Beijing y Nueva Delhi, casi al unísono, pidieron a su manera que la sangrienta invasión concluyera. Putin debería considerar esa alfombra roja que sus dos aliados políticos -y esencialmente económicos- le están tendiendo. Quizás la idea haya sido suya, incluso. Podría significar lo más cercano a decoroso que encuentre para salir del laberinto que comenzó a construir desde que rodeó a Ucrania con tanques y tropas hacia finales de 2021. ¿Cómo no escuchar a dos potencias mundiales amigas? En Nueva York, luego de terminada la Asamblea Anual de las Naciones Unidas, el ministro de Relaciones Exteriores chino Wang Yi se reunió con su par ucraniano, Dmytro Kuleba.

Las intenciones de Xi Jinping, no obstante, no son inocentes. El jefe del régimen chino enfrenta en las próximas semanas el XX Congreso Nacional del Partido Comunista Chino. En él deberá defender su gestión, empañada por los magros datos económicos y la irresuelta “cuestión Taiwán”. La guerra de Putin -que Xi decidió apoyar tácitamente- no lo ayuda internamente y mucho menos en el terreno exterior. De concretar su amenaza de anexar militarmente el gobierno democrático de Taipei se convertiría inmediatamente en un paria, como el hombre ¿fuerte? de Moscú.

El almanaque, además, parece aliado de Kiev. Las nuevas tropas reclutadas por Moscú deberán ser entrenadas mínimamente para colgarse un fusil y lanzarse a la aventura de Putin. De acuerdo a algunos analistas esto demandaría -haciendo un cálculo indulgente- por lo menos un mes a partir de la respuesta en persona a la carta de invitación al frente. Es allí cuando el tiempo pesa. Hacia fines de octubre la temperatura en Ucrania comenzará a mostrarse cada vez más cruda. En noviembre, el termómetro marcará mínimas diarias de entre los -2° C hasta los -10° C. Después llegarán los peores meses: diciembre y enero.

Con penetrante frío dentro de vehículos blindados o a la intemperie, mal alimentados, con poco armamento y combustible y, fundamentalmente, sin un motivo lógico por el cual luchar, a las nuevas tropas rusas se les hará muy difícil mantener sus filas, avanzar y conquistar nuevas ciudades. Que logren mantenerse en sus posiciones sin huir y desertar ya será un milagro.

La ola de protestas, atomizadas y reprimidas, muestran también el hartazgo de cierta población que no quiere continuar con la matanza de sus hijos. También la diáspora hacia otros países de Europa refleja el mismo sentimiento ruso. Las sanciones comienzan a sentirse tras 212 días de invasión y los mercados internos se resquebrajan.
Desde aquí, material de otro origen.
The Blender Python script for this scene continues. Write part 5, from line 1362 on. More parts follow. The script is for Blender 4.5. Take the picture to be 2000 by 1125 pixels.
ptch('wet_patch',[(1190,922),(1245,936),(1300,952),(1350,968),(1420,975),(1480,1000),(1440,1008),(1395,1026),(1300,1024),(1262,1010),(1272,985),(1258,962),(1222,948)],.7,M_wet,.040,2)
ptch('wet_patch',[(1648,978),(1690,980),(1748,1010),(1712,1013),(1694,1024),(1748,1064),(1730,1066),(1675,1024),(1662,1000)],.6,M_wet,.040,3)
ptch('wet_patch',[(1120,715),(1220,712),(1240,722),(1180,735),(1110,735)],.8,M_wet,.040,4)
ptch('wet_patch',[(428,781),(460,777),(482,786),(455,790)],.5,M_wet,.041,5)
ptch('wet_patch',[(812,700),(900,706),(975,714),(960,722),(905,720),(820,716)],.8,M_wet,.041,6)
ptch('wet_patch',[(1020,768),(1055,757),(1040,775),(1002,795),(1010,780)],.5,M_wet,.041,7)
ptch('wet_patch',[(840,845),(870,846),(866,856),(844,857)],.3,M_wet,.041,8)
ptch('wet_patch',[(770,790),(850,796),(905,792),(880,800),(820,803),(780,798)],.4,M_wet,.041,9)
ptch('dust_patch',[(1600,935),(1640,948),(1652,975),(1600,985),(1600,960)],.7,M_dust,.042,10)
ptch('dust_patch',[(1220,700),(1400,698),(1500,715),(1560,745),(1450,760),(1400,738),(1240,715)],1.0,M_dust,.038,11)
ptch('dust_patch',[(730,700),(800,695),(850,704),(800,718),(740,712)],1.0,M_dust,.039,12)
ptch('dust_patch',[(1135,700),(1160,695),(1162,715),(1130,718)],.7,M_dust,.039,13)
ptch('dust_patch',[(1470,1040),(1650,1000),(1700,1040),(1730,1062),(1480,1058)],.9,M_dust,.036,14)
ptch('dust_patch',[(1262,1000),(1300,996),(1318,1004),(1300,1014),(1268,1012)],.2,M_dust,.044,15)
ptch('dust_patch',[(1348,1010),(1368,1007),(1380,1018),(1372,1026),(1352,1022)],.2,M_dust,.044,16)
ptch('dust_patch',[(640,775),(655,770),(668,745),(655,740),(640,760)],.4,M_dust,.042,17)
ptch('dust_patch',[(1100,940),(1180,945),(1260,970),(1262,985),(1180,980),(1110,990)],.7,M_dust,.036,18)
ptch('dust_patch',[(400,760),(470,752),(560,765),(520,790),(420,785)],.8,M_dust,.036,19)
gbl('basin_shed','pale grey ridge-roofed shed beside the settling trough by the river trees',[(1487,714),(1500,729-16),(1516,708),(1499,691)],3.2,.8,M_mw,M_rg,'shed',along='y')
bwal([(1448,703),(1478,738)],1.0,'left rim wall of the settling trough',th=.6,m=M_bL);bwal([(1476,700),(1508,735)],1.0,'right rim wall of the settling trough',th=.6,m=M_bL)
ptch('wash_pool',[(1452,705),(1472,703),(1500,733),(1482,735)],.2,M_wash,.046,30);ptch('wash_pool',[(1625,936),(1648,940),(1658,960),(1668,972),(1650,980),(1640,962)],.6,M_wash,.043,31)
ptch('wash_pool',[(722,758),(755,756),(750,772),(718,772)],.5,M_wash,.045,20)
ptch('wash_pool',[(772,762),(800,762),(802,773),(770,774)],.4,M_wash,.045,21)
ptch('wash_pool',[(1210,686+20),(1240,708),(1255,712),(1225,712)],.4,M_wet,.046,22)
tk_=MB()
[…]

Mientras Putin anunciaba la “movilización parcial” la bolsa de Moscú se precipitaba con grandes pérdidas. Las voces de políticos y aliados que se manifiestan contra las decisiones son cada vez altisonantes y todo indica que se multiplicarán en los próximos días y semanas, muy lejos de calmarse.

Los oligarcas rusos, esos hombres ricos con recursos infinitos que durante más de dos décadas colmaron sus bolsillos de dinero y lujos, están cada vez más “silenciosamente” impacientes al observar cómo sus fortunas se diluyen lentamente -en el mercado político de las sanciones- al no encontrarse una resolución al conflicto abierto por el pequeño zar que los elevó a sus mansiones londinenses, parisinas o a sus obscenos cruceros que flotan vacíos en los puertos del Mediterráneo. Algunos fantasean con comenzar una transición cuanto antes que les permita cierta continuidad.

Las reiteradas humillaciones sufridas por las tropas rusas en Ucrania, sumadas a la falta de respuesta política y debilidad que mostró Moscú en los últimos días, hacen pensar en que lo que se soñó como un nuevo imperio y orden mundial estaría a punto de desvanecerse. La ilusión de una Rusia imperial, orgullosa, extensa, poderosa y temible, llega a su fin. Habrá que ver cuánto tarda Putin en acompañar ese mismo e inexorable destino.